基本的には期末時の価額で評価し直して、取得したときの金額との差額は当期の評価損益とするということですね。
なお、この場合の活発な市場が存在するとは、継続的に価格提供がされる仮想通貨取引所または仮想通貨販売所において、十分な数および頻度で取引がおこなわれていることを指します。
税務上はこうなる
では法人税法上はどうなるのでしょうか?
法人税法でも、売買目的の有価証券や短期売買商品については期末時の時価で評価をし直して、取得価額との差額は評価損益として計上することが強制されています。
しかし、仮想通貨は時価評価する資産と定められていませんので、評価損益を計上する必要はありません。
なので企業会計上、評価損益を計上したとしても法人税額を計算する上では、評価益は税務上の収益とする必要がありませんし、評価損は税務上の費用とすることができませんので、法人税の申告書において調整をする必要があります。

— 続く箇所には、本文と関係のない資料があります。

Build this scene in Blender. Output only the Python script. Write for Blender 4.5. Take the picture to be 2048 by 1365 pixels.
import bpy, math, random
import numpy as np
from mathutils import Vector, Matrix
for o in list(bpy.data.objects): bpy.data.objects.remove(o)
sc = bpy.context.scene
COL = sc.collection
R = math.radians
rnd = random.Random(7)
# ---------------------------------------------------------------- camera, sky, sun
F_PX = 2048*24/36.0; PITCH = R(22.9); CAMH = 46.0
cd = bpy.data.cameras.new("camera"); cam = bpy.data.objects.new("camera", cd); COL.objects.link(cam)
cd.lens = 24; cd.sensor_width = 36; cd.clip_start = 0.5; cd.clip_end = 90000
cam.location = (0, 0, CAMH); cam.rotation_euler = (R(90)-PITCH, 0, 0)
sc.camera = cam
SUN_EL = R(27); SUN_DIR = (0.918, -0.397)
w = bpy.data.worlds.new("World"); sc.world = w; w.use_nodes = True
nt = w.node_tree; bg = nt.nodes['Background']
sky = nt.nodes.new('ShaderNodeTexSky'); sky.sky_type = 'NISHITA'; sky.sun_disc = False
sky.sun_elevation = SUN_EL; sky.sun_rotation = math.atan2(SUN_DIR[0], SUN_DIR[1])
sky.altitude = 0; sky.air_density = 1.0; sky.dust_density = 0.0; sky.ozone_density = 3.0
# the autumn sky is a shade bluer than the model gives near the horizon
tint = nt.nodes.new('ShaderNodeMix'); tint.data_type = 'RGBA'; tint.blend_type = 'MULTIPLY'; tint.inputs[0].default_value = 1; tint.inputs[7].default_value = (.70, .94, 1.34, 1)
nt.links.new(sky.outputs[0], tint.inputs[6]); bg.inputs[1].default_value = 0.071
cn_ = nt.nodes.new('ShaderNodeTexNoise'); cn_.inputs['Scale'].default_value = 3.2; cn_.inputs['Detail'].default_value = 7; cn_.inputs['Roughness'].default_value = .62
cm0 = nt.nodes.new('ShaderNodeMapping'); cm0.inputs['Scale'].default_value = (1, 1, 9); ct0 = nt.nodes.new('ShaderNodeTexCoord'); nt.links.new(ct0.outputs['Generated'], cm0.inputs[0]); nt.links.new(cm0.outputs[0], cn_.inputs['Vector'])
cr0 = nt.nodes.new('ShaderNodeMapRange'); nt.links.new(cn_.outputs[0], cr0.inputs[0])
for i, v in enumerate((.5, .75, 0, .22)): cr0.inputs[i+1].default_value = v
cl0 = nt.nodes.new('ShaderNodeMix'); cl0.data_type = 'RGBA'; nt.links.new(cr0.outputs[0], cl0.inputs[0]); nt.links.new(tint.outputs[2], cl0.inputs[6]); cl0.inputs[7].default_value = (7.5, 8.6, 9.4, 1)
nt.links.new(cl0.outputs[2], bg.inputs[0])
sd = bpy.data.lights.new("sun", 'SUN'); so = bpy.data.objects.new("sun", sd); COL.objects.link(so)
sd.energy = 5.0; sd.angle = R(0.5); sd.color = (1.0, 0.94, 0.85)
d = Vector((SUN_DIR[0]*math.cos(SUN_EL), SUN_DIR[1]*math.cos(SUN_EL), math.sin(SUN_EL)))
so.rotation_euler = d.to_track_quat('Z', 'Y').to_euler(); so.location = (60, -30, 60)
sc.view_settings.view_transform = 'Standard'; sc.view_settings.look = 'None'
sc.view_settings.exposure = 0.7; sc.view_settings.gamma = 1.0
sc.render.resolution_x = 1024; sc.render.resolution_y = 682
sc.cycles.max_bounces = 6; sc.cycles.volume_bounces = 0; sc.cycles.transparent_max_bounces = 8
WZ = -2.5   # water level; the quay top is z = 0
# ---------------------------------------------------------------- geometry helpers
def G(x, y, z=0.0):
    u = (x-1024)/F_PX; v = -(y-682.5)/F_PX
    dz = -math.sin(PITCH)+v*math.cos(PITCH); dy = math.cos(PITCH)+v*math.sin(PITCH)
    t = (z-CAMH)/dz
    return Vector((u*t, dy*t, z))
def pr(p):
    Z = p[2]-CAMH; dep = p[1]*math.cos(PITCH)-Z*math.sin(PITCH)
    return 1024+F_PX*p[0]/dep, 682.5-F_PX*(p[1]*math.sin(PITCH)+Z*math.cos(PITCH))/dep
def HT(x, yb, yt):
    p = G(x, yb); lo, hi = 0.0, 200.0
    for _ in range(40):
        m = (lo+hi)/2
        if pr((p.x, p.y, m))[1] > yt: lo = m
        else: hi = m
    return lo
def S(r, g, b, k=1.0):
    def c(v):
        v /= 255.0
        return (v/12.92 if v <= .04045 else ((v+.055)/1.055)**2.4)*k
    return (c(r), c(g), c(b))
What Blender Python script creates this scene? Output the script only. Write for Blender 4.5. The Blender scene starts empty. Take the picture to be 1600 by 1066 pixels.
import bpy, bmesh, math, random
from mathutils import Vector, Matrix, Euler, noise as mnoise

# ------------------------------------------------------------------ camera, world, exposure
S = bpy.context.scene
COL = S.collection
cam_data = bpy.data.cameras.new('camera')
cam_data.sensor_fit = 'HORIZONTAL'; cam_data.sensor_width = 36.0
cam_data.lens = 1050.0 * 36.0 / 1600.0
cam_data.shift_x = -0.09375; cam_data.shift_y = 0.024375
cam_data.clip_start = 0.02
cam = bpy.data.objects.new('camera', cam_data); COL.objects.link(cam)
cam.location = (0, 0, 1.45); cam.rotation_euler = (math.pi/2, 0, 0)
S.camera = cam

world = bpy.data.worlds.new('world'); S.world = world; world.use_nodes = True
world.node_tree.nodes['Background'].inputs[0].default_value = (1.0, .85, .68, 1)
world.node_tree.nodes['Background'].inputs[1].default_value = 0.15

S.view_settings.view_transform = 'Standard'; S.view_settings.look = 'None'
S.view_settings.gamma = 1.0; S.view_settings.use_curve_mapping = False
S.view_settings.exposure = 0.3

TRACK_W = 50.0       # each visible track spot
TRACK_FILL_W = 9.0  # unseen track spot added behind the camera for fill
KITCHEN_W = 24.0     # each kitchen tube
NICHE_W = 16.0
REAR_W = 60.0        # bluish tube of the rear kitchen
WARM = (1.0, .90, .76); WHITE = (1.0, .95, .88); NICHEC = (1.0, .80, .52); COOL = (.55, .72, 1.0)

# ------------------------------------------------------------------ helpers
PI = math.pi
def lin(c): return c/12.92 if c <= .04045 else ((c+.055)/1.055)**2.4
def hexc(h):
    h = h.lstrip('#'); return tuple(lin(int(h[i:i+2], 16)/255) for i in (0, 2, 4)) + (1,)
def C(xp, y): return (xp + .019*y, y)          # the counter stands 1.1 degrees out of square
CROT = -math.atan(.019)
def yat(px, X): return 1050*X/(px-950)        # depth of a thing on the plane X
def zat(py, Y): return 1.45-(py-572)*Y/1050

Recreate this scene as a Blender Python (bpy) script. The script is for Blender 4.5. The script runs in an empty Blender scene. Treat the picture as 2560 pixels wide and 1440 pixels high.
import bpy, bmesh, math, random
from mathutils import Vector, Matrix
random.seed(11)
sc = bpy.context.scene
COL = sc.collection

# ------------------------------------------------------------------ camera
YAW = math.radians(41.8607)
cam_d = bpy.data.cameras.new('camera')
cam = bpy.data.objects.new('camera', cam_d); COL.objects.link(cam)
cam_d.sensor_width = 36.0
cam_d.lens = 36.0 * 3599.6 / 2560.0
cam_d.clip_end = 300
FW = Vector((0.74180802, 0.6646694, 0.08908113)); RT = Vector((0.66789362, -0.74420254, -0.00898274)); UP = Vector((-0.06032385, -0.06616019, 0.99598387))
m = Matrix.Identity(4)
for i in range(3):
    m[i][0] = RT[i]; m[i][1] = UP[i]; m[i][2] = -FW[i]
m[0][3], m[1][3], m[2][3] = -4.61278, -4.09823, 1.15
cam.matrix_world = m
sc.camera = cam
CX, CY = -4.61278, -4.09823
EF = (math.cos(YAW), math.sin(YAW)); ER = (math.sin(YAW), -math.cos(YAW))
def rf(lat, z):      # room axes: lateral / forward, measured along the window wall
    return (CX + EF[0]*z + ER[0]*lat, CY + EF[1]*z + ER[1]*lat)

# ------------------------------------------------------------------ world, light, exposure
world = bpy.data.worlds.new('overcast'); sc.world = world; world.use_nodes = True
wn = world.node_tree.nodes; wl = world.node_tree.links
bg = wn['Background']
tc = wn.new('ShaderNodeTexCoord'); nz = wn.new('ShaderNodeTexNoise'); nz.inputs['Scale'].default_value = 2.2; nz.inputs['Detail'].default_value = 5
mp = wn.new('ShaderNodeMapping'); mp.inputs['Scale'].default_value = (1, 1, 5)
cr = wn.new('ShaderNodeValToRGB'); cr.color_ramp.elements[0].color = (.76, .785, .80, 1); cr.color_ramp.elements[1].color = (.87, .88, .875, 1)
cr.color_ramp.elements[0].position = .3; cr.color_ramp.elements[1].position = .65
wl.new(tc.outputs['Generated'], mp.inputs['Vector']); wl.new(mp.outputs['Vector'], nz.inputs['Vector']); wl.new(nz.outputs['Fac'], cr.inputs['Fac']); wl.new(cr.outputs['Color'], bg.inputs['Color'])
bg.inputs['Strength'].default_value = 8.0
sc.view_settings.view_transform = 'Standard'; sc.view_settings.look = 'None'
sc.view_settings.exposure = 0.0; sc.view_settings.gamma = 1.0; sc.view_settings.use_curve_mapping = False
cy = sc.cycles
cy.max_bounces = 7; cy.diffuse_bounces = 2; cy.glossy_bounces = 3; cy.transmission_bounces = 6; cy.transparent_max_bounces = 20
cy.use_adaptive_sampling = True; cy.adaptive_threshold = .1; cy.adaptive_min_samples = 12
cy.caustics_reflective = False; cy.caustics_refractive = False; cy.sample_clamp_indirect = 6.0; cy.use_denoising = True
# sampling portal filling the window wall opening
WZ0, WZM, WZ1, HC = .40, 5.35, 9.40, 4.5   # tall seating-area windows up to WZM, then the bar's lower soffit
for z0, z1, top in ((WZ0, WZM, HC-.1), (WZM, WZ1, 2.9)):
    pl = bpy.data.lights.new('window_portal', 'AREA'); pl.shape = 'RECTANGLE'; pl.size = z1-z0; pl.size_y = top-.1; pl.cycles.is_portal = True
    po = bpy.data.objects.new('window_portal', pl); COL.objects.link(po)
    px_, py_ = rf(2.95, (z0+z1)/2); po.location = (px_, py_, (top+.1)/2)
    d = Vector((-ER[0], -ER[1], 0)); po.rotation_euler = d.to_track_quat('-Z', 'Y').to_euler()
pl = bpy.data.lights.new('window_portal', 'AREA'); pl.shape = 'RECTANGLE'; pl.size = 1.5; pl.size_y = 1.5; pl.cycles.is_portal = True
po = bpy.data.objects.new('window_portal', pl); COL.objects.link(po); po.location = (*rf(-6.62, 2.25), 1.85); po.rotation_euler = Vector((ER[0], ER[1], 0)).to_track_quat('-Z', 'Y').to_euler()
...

なお、所得税においても同様で、個人が年末時点で持っている仮想通貨についても、年末時の価額で評価し直す必要はありません。
まとめ
企業会計上は仮想通貨の評価損益の計上が認められていますが、法人税法上は評価損益の計上が認められていません。
期末に保有する仮想通貨の価額が下がっているからといって評価損を計上しても節税になりませんし、逆に上がっているからといって税金を多く納めないといけないということもありません。
節税に利用するのであれば、期末までに売却して売却損を実現させる必要があるということですね。
なお、企業会計上の時価評価は、上場しているような大きな会社ならまだしも、非上場で同族関係者ばかりが株主の中小企業では、実務上計上することはあまりないかと思われます。